While taking the same basic path that the Administration took last year, one is left guessing that the Administration must believe that this time, unlike in 2010, the battle to outsource our nation’s human space flight program will turn-out differently. The response from Congress, as evidenced from the hearings of both of the House committees last week, must be leaving some in the Administration with a sense of deja vu all over again. If insanity is indeed defined as doing the same thing but expecting a different outcome, it may be time to hold a mental competency hearing for some in the Administration responsible for developing its 2012 NASA Budget.

A Moon race between China and the US will bring out the best of both nations…well, it will if NASA’s leadership ever decides to follow the laws concerning NASA policy as handed down by Congress. Otherwise, it’s China’s race to loose only if it yanks defeat from the jaws of victory. And for those who wish to walk on the lunar surface again, it may be time to start learning Mandarin, for which there are several good iPhone apps.

7 Comments

  1. Well, do we want to close the spaceflight gap or build a giant HLV? That’s the choice Congress faces. It’s choosing the latter.

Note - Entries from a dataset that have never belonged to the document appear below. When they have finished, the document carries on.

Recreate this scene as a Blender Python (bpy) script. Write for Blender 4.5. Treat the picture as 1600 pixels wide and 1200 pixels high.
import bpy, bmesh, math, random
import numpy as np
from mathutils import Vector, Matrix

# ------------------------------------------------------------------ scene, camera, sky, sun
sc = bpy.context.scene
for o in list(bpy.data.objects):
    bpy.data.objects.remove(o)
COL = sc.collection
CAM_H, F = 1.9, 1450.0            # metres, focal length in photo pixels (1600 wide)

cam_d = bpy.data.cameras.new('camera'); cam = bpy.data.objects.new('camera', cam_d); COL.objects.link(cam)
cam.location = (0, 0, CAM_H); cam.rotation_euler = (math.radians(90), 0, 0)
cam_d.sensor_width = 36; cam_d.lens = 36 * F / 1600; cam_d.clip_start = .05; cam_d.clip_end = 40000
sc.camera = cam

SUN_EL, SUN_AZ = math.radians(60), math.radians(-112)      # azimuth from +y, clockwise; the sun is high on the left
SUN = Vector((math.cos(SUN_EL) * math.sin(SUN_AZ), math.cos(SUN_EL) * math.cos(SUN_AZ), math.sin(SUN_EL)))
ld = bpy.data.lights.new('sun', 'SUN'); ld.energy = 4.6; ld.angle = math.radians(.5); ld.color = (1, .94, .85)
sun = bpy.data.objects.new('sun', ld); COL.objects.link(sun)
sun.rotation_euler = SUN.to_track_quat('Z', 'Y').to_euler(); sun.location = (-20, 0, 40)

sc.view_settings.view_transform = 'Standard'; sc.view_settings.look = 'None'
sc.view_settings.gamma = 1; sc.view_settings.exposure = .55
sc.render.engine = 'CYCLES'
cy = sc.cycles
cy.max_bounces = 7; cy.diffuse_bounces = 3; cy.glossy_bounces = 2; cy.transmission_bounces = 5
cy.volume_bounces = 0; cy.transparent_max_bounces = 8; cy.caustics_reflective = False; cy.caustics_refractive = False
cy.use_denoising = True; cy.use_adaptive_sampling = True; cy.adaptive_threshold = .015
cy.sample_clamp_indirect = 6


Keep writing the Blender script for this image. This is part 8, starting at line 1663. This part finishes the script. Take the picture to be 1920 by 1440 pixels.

    The HLV is vastly too expensive to send humans to LEO. And it chews up so much money that we won’t have any funds left over to send people to the moon much less do anything there. Why do we need an HLV so soon?

    The near-term priority should be:

    1. Fund commercial rockets for LEO missions
    2. Fund commercial crew spacecraft and Orion that can be launched on those rockets
    3. Put the HLV on a slower path.

    China’s target date for landing on the moon is 2030 or so.

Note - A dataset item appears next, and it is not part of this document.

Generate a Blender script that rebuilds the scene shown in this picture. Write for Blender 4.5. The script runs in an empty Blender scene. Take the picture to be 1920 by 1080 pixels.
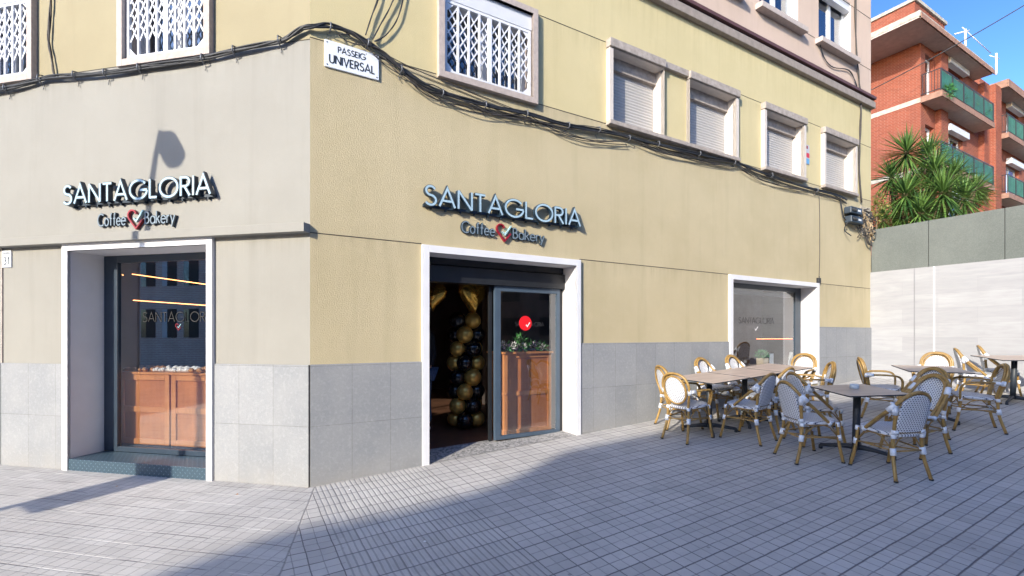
import bpy, math, random
from mathutils import Matrix, Vector
random.seed(7)
R_ = math.radians
S = bpy.context.scene
COL = S.collection

# ------------------------------------------------------------------ camera, sky, sun, exposure
EYE = 1.55
cam = bpy.data.cameras.new("Camera"); camo = bpy.data.objects.new("Camera", cam); COL.objects.link(camo)
camo.location = (0, 0, EYE); camo.rotation_euler = (R_(90), 0, 0)
cam.sensor_width = 36; cam.lens = 886 / 1920 * 36; cam.shift_y = 88 / 1920
cam.clip_start = 0.05; cam.clip_end = 2000
S.camera = camo
SUN_AZ = R_(57.5)          # horizontal direction the light travels
SUN_T = 0.39               # tangent of its elevation
SUN_EL = math.atan(SUN_T)
W = bpy.data.worlds.new("World"); S.world = W; W.use_nodes = True
nt = W.node_tree; nt.nodes.clear()
sky = nt.nodes.new('ShaderNodeTexSky'); sky.sky_type = 'NISHITA'; sky.sun_disc = False
sky.sun_elevation = SUN_EL
# direction TO the sun, measured clockwise from +Y
tx, ty = -math.cos(SUN_AZ), -math.sin(SUN_AZ)
sky.sun_rotation = math.atan2(tx, ty)
sky.air_density = 1.0; sky.dust_density = 1.0; sky.ozone_density = 4.0; sky.altitude = 0
bg = nt.nodes.new('ShaderNodeBackground'); bg.inputs['Strength'].default_value = 0.070
gm = nt.nodes.new('ShaderNodeGamma'); gm.inputs[1].default_value = 1.5
ow = nt.nodes.new('ShaderNodeOutputWorld')
nt.links.new(sky.outputs[0], gm.inputs[0]); nt.links.new(gm.outputs[0], bg.inputs[0]); nt.links.new(bg.outputs[0], ow.inputs[0])
sl = bpy.data.lights.new("sun", 'SUN'); sl.energy = 3.0; sl.angle = R_(0.6); sl.color = (1.0, 0.905, 0.75)
so = bpy.data.objects.new("sun", sl); COL.objects.link(so)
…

    • At a time when NASA is looking at the business end of serious budget cuts, why is it necessary for NASA to subsidize the development of commercial crew space capabilities? Given how the White House’s 2012 NASA Budget has been received by Congress, any of the commercial crew launch companies will be lucky if they see more than a few million in 2011. In any case, the ISS fixed-price supply contracts are available whenever SpaceX or Orbital are ready to start launching cargo, so your first point is met. And Orion, otherwise known as the MPCV, is being funded…very reluctantly by NASA’s leaders.

  2. It’s not a subsidy, it’s an investment. The aim is to provide multiple, redundant access to space using multiple rockets and spacecraft. That will give the U.S. a capability that no one else has. And it’s the last missing piece to making Bigelow’s private stations a reality.

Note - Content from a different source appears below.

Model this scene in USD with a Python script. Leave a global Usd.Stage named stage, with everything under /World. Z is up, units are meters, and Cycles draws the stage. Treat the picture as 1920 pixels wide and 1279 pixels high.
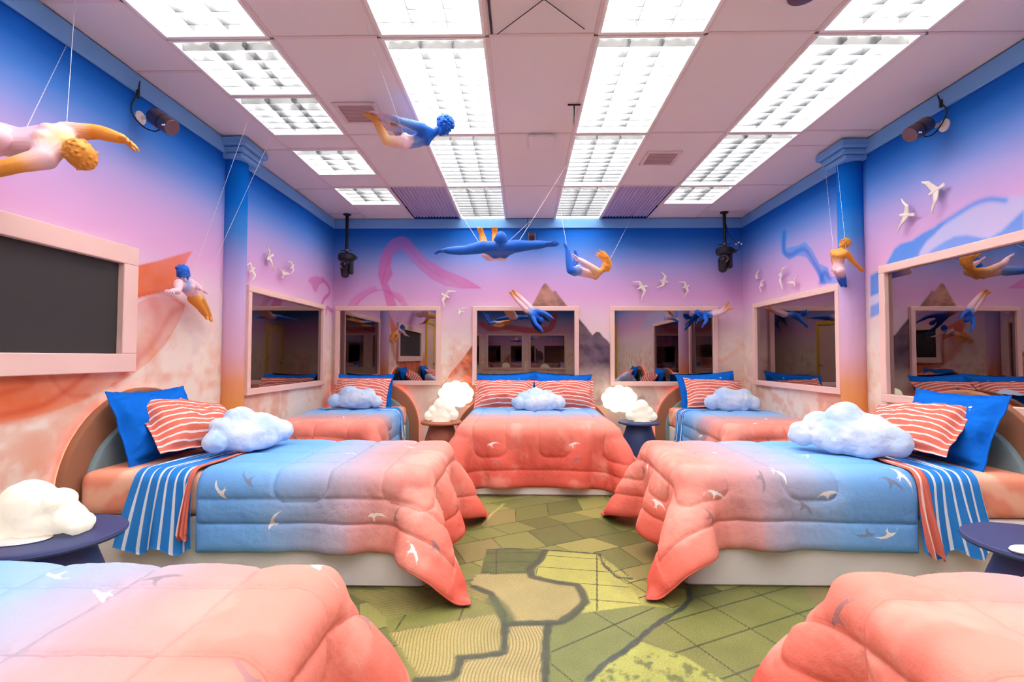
import math, random
import numpy as np
import manifold3d as m3
from scipy.spatial import cKDTree, ConvexHull
from scipy.ndimage import map_coordinates, gaussian_filter
import trimesh
import meshkit, usdkit
from pxr import Usd, UsdGeom, UsdShade, UsdLux, Gf, Sdf, Vt

stage = Usd.Stage.CreateInMemory()
UsdGeom.SetStageUpAxis(stage, UsdGeom.Tokens.z)
UsdGeom.SetStageMetersPerUnit(stage, 1.0)
UsdGeom.Xform.Define(stage, '/World')
UsdGeom.Scope.Define(stage, '/World/Looks')
random.seed(7)

# ------------------------------------------------------------------ camera, exposure, light levels
FOCAL_PX, YAW, PITCH, ROLL, EYE_Z = 922.196, 0.0196728, 0.0325982, 0.0025043, 1.22
_cy, _sy, _cp, _sp, _cr, _sr = math.cos(YAW), math.sin(YAW), math.cos(PITCH), math.sin(PITCH), math.cos(ROLL), math.sin(ROLL)
FWD = np.array([-_sy * _cp, _cy * _cp, _sp])
_R = np.array([_cy, _sy, 0.0]); _U = np.cross(_R, FWD)
RIGHT, UP = _R * _cr + _U * _sr, -_R * _sr + _U * _cr
EYE = np.array([0.0, 0.0, EYE_Z])
EXPOSURE = 0.27
TUBE_POWER = 19.0            # radiance of the fluorescent tubes
LAMP_POWER = 0.46            # cloud table lamps
BALLOON_POWER = 1.5          # cloud lamps on rods
LED_POWER = 6.0              # red strips behind the headboards
cam = UsdGeom.Camera.Define(stage, '/World/camera')
cam.CreateHorizontalApertureAttr(36.0)
cam.CreateVerticalApertureAttr(36.0 * 1279 / 1920)
cam.CreateFocalLengthAttr(36.0 * FOCAL_PX / 1920)
cam.CreateClippingRangeAttr(Gf.Vec2f(0.05, 200.0))
cam.CreateExposureAttr(EXPOSURE)
UsdGeom.Xformable(cam).AddTransformOp().Set(Gf.Matrix4d(*RIGHT, 0, *UP, 0, *(-FWD), 0, *EYE, 1))

def at(px, py, x=None, y=None, z=None):
    """The point of the room that the photograph shows at a pixel, on the plane x=, y= or z=."""
    d = FWD + RIGHT * (px - 960) / FOCAL_PX - UP * (py - 639.5) / FOCAL_PX
    t = x / d[0] if x is not None else y / d[1] if y is not None else (z - EYE_Z) / d[2]
    return EYE + d * t

# the room
WALL_L, WALL_R, WALL_B, WALL_F, CEIL = -2.468, 2.846, 6.36, -3.45, 3.02

# ------------------------------------------------------------------ helpers: colour, materials
def lin(r, g=None, b=None):
    c = np.array([r, g, b], float) / 255 if g is not None else np.asarray(r, float) / 255
    return np.where(c <= 0.04045, c / 12.92, ((c + 0.055) / 1.055) ** 2.4)

MAT = {}
def mat(name, nodes, links=(), surface='p.BSDF'):
    MAT[name] = usdkit.material(stage, '/World/Looks/' + name, nodes, links, surface=surface)
    return MAT[name]

def plain(name, rgb, rough=0.5, metallic=0.0, bump=0.0, scale=60.0, vary=0.0, spec=0.5, sheen=0.0):
    """A plain coloured surface with a little procedural grain."""
    c = lin(*rgb)
    nodes = {'p': ('principled_bsdf', dict(base_color=c, roughness=rough, metallic=metallic, specular_ior_level=spec, sheen_weight=sheen))}
    links = []
    if bump or vary:
        nodes['tc'] = ('texture_coordinate', {})
        nodes['n'] = ('noise_texture', dict(scale=scale, detail=2.0))
        links.append(('tc.object', 'n.vector'))
    if bump:
        nodes['b'] = ('bump', dict(strength=bump, distance=0.01))
        links += [('n.fac', 'b.height'), ('b.normal', 'p.normal')]
    if vary:
        nodes['r'] = ('rgb_ramp', dict(ramp=[(0.3, c * (1 - vary)), (0.7, np.minimum(c * (1 + vary), 1))]))
        links += [('n.fac', 'r.fac'), ('r.color', 'p.base_color')]
    return mat(name, nodes, links)

def painted(name, rough=0.6, bump=0.15, scale=150.0, dist=0.004, spec=0.3, sheen=0.0, weave=None):
    """Takes its flat print from the mesh's colour attribute."""
    nodes = {'a': ('attribute', dict(attribute='col')), 'p': ('principled_bsdf', dict(roughness=rough, specular_ior_level=spec, sheen_weight=sheen))}
    links = [('a.color', 'p.base_color')]
    if bump:
        nodes |= {'tc': ('texture_coordinate', {}), 'n': ('noise_texture', dict(scale=scale, detail=2.0)), 'b': ('bump', dict(strength=bump, distance=dist))}
        links += [('tc.object', 'n.vector'), ('n.fac', 'b.height'), ('b.normal', 'p.normal')]
    return mat(name, nodes, links)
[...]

    Orion is an investment that will enable deep-space missions. The same is true of the HLV. But why put them on the front burner when these are longer term projects?

    • As we taxpayers are facing a > $1 trillion deficit and possible cuts in entitlement and discretionary spending of hundreds of billions that will affect hundreds of thousands to millions of taxpayers, why now subsidize to the tune of over 3/4 of a billion dollars commercial crew launch companies?

      Why is “investing” in SpaceX or Orbital so much better than doing so in NASA? Since NASA is owned and operated by the U.S. taxpayers, investing money to develop the SLS and MPCV are an investment as both will result in new capabilities for this nation that will place it at the lead in deep space exploration. Why wait until later to get both systems developed when law directs otherwise? If we agree, as I’m pretty sure we do, that NASA shouldn’t be an operations company, why not have NASA develop a LEO crewed launcher with its commercial contractors and then have that launcher operated by a commercial company as was done by the Air Force with the Atlas V and Delta IV?

  3. The COTS program is not a giant subsidy. Neither is CCDev. They are joint public-private development parnterships in which NASA and private companies have put in own funding in order to create systems and capabilities that the space agency and the private sector need.

    NASA is funding the Orion vehicle and an HLV. It’s just that Orion is best suited for deep space, which is some years in the future. Same for the HLV.

    The commercial systems can be developed quicker. The safety ugrades for ULA’s Atlas and Delta boosters are relatively straight forward. A program that focused on manrating existing boosters, Orion and the CCDEV crew vehicles would be a fine approach for the near term. Plenty of Orion testing you can do in Earth orbit.

    The commercial crew gets us multiple, redundant access to orbit. It opens up LEO to commercial ventures like Bigelow’s station (and other ones). It allows NASA to turn over LEO ops to private sector while focusing on deep space exploration.

    The problem with HLV is not just timing but that what Congress wants to do makes little sense. It’s not clear we need 130 tons to LEO. And it would be excessively expensive using the technology they want to use for it. I agree that some form of heavy lift is needed, just not that one.